TASK TO CARRY OUT |
Transcribe the listing that follows in full, omitting pictures.

-------- DATA SEGMENT --------

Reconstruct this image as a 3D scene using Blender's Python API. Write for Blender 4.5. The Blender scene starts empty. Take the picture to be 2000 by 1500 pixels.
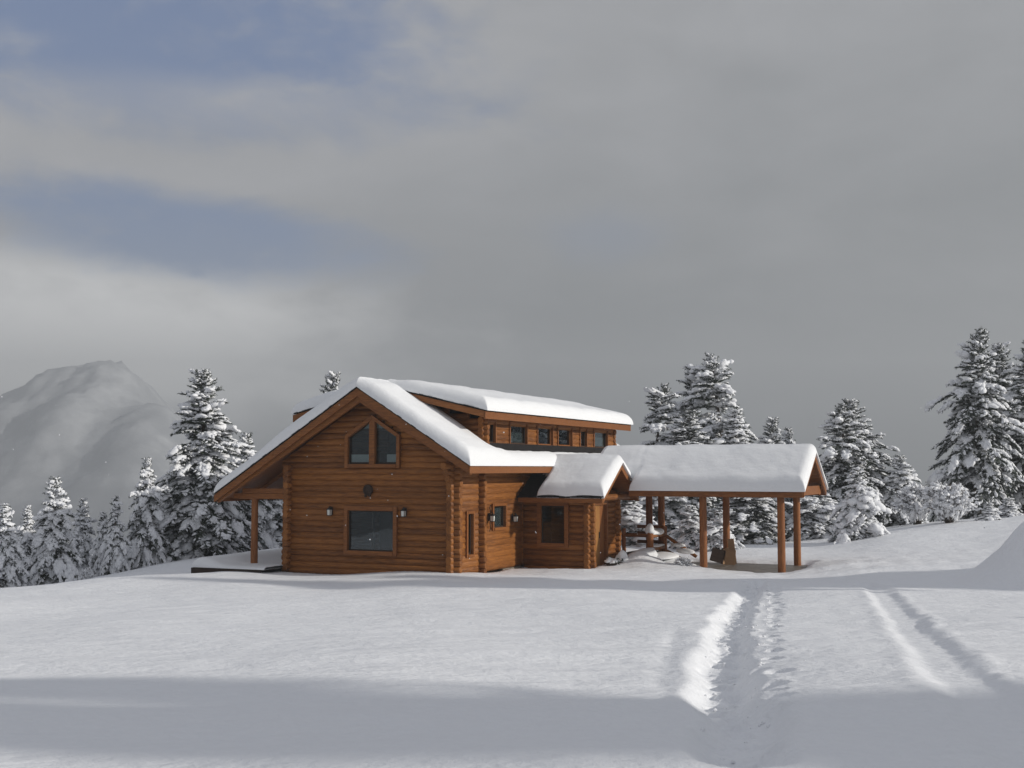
import bpy, math, random
import numpy as np
from mathutils import Vector, Matrix

# ------------------------------------------------------------------ camera, sky, sun, exposure
scene = bpy.context.scene
COL = scene.collection
F_PX, PITCH, CAM_H = 2400.0, math.atan(165 / 2400.0), 3.0
SUN_AZ, SUN_EL = math.radians(-14.0), math.radians(20.5)      # azimuth measured from +X towards +Y

cam_data = bpy.data.cameras.new('camera')
cam_data.sensor_width = 36.0
cam_data.lens = F_PX / 2000.0 * 36.0
cam_data.clip_end = 6000
cam_data.clip_start = 0.1
cam = bpy.data.objects.new('camera', cam_data)
COL.objects.link(cam)
cam.location = (0, 0, CAM_H)
cam.rotation_euler = (math.pi / 2 + PITCH, 0, 0)
scene.camera = cam

vs = scene.view_settings
vs.view_transform = 'Standard'
vs.look = 'None'
vs.gamma = 1.0
vs.exposure = 0.0
vs.use_curve_mapping = False

scene.cycles.max_bounces = 6
scene.cycles.diffuse_bounces = 3
scene.cycles.glossy_bounces = 3
scene.cycles.transparent_max_bounces = 6

sun_data = bpy.data.lights.new('sun', 'SUN')
sun_data.energy = 4.6
sun_data.angle = math.radians(0.9)
sun_data.color = (1.0, 0.955, 0.88)
sun = bpy.data.objects.new('sun', sun_data)
COL.objects.link(sun)
sv = Vector((math.cos(SUN_EL) * math.cos(SUN_AZ), math.cos(SUN_EL) * math.sin(SUN_AZ), math.sin(SUN_EL)))
sun.rotation_euler = sv.to_track_quat('Z', 'Y').to_euler()

world = bpy.data.worlds.new('World')
scene.world = world
world.use_nodes = True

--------

COMPLETED EXERCISE |
Reconstruct this image as a 3D scene using Blender's Python API. Write for Blender 4.5. The Blender scene starts empty. Take the picture to be 2000 by 1500 pixels.
import bpy, math, random
import numpy as np
from mathutils import Vector, Matrix

# ------------------------------------------------------------------ camera, sky, sun, exposure
scene = bpy.context.scene
COL = scene.collection
F_PX, PITCH, CAM_H = 2400.0, math.atan(165 / 2400.0), 3.0
SUN_AZ, SUN_EL = math.radians(-14.0), math.radians(20.5)      # azimuth measured from +X towards +Y

cam_data = bpy.data.cameras.new('camera')
cam_data.sensor_width = 36.0
cam_data.lens = F_PX / 2000.0 * 36.0
cam_data.clip_end = 6000
cam_data.clip_start = 0.1
cam = bpy.data.objects.new('camera', cam_data)
COL.objects.link(cam)
cam.location = (0, 0, CAM_H)
cam.rotation_euler = (math.pi / 2 + PITCH, 0, 0)
scene.camera = cam

vs = scene.view_settings
vs.view_transform = 'Standard'
vs.look = 'None'
vs.gamma = 1.0
vs.exposure = 0.0
vs.use_curve_mapping = False

scene.cycles.max_bounces = 6
scene.cycles.diffuse_bounces = 3
scene.cycles.glossy_bounces = 3
scene.cycles.transparent_max_bounces = 6

sun_data = bpy.data.lights.new('sun', 'SUN')
sun_data.energy = 4.6
sun_data.angle = math.radians(0.9)
sun_data.color = (1.0, 0.955, 0.88)
sun = bpy.data.objects.new('sun', sun_data)
COL.objects.link(sun)
sv = Vector((math.cos(SUN_EL) * math.cos(SUN_AZ), math.cos(SUN_EL) * math.sin(SUN_AZ), math.sin(SUN_EL)))
sun.rotation_euler = sv.to_track_quat('Z', 'Y').to_euler()

world = bpy.data.worlds.new('World')
scene.world = world
world.use_nodes = True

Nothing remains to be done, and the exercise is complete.